_Direction_: Keep only the lines that hold the string "Blender", filtering out the rest of the entries below.
====== Extracted material ======
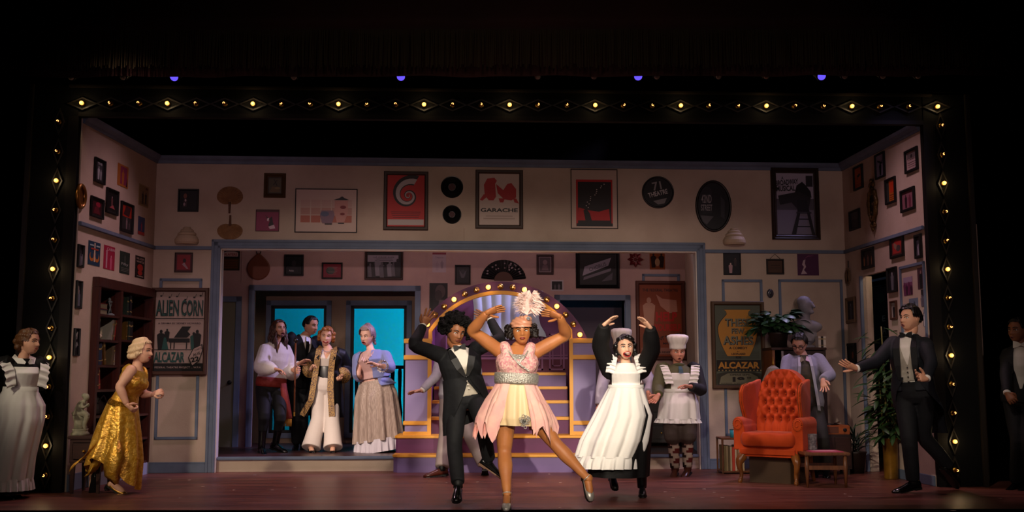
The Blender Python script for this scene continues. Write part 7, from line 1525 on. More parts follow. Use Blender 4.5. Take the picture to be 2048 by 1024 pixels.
# ---- two chefs
def chef(label, base, H, yaw, pel, nb, head, hrot, hat, arms, hands, knees, ankles, toes, shirt, shirt2, ap_shift=0, face='o', sh=None):
    P = Person(label, base, H, yaw, pel, nb, head, hrot, skin('ruddy', '#c08068', '#ca8c74'), hh=.222)
    for sd in (-1, 1): P.arm(sd, arms[sd][0], arms[sd][1], 1, 1, sh=(sh or {}).get(sd)); P.leg(sd, knees[sd], ankles[sd], 1, -1)
    for sd in (-1, 1): P.hand(sd, hands[sd][0], hands[sd][1], hands[sd][2], -.03, .35, .15)
    P.head(lips='#8a4a40', brow='#4a2c1c', mouth=face, eye='#24303a'); P.body(.01)
    mb = MB(); P.torso(mb, k=1.1, add=.018, t0=-.02, t1=.99); P.sleeves(mb, (.08, .075, .066, .06, .05), sides=(-1,) if shirt2 else (-1, 1)); P.garment('shirt', mb, shirt, .0095)
    if shirt2: mb = MB(); P.sleeves(mb, (.083, .078, .068, .06, .05), sides=(1,)); P.garment('dark_sleeve', mb, shirt2, .0095)
    BR = mat('brown_breeches', '#3c302a', .8, bump=.15, bscale=12); mb = MB(); P.torso(mb, k=1.08, add=.012, t0=-.2, t1=.3); P.legs_cloth(mb, (.11, .112, .10, .085, .06), end=.16); P.garment('breeches', mb, BR, .0095, 5)
    for sd in (-1, 1):
        k, a = P.K[sd], P.A[sd]; mb = MB(); n = 16; rings = []
        for j in range(13): f = .05 + .95 * j / 12; c = k.lerp(a, f); r = lerp(.07, .052, f); rings.append([c + V((r * cos(2 * pi * i / n), r * sin(2 * pi * i / n), 0)) for i in range(n)])
        mb.loft(rings); mb.mi = []; 
        for j in range(12):
            for i in range(n): mb.mi.append(((j // 2 + 0) % 2) if ((i + (j % 4 if j % 4 < 3 else 1)) // 4 + j // 2) % 2 else 2)
        mb.mi += [0, 0]; P.add('argyle_sock', mb, [mc('#5c1f1c'), mc('#2c1c18'), mc('#b0a090')], True)
        P.shoe(sd, toes[sd], mat('brown_boot', '#4a2418', .35, spec=.5), 0, .25, .044, dy=-.13, boot=.18, name='boot')
    # apron
    mb = MB(); P.torso(mb, k=1.2, add=.022, t0=.2, t1=.86); P.garment('apron_bib', mb, M_apron, .008, 3, lambda p: P.tc(p)[2] < .02 or abs(P.tc(p)[0]) > .1)
    P.skirt([(P.lc(0, .34, .0), .165, .14), (P.lc(-.01, .0, .02), .215, .19), (P.lc(-.02, -.42, .03), .235, .21)], 9, .02, M_apron, 'apron_skirt', seed=3, closed=False, a0=-.1, a1=pi + .1)
    P.skirt([(P.lc(-.02, -.40, .03), .235, .21), (P.lc(-.02, -.52, .03), .255, .23)], 22, .016, M_apron, 'hem_ruffle', 160, seed=4, closed=False, a0=-.1, a1=pi + .1, rows=6)
    mb = MB(); rg = [[P.lc(r0 * cos(2 * pi * i / 32), t, r1 * sin(2 * pi * i / 32)) for i in range(32)] for t, r0, r1 in ((.28, .18, .155), (.32, .182, .157), (.38, .178, .152))]; mb.loft(rg); P.add('apron_band', mb, M_apron)
    for sd in (-1, 1): ruffle(P, [P.lc(sd * .08, .5, .17), P.lc(sd * .11, .8, .155), P.lc(sd * .13, 1.0, .06), P.lc(sd * .12, .98, -.04)], .095, M_apron, .02, 60, 8, (P.lat * sd + P.up * .1 + P.fr * .15).normalized())
    mb = MB(); mb.tube([P.lc(.055 * cos(a), 1.0 + .03 * sin(a), .01 + .065 * sin(a)) for a in [2 * pi * k / 16 for k in range(17)]], .018, 8, cap=False); P.add('collar', mb, shirt)
    P.strip([P.lc(0, .98, .09), P.lc(0, .9, .15), P.lc(0, .8, .172)], [.03, .045, .05], mc('#24424a'), 'necktie', .008)
    # toque
    mb = MB(); n = 40; rings = []
    for z, r, w in ((.12, .405, 0), (.2, .41, 0), (.36, .415, 0), (.38, .42, .01), (.5, .47, .03), (.68, .52, .035), (.78, .5, .03), (.84, .36, .02), (.86, .1, 0)): rings.append([P.hp((r + w * sin(13 * 2 * pi * i / n)) * cos(2 * pi * i / n), (r + .05 + w * sin(13 * 2 * pi * i / n)) * sin(2 * pi * i / n) + .02, .06 + hat * z) for i in range(n)])
    mb.loft(rings); P.add('chef_hat', mb, M_hat); return P
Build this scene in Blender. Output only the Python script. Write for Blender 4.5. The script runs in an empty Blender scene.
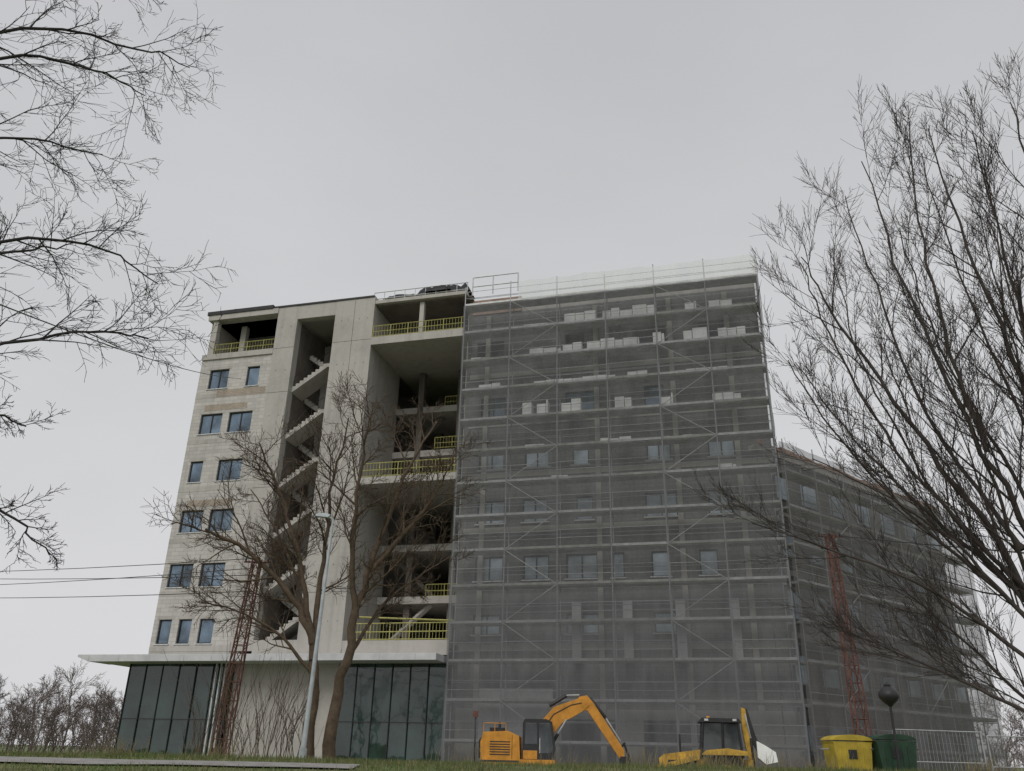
======
_Response to this task_:
The Blender Python script for this scene continues. Write part 7, from line 1525 on. More parts follow. Use Blender 4.5. Take the picture to be 2048 by 1024 pixels.
Build this scene in Blender. Output only the Python script. Write for Blender 4.5. The script runs in an empty Blender scene.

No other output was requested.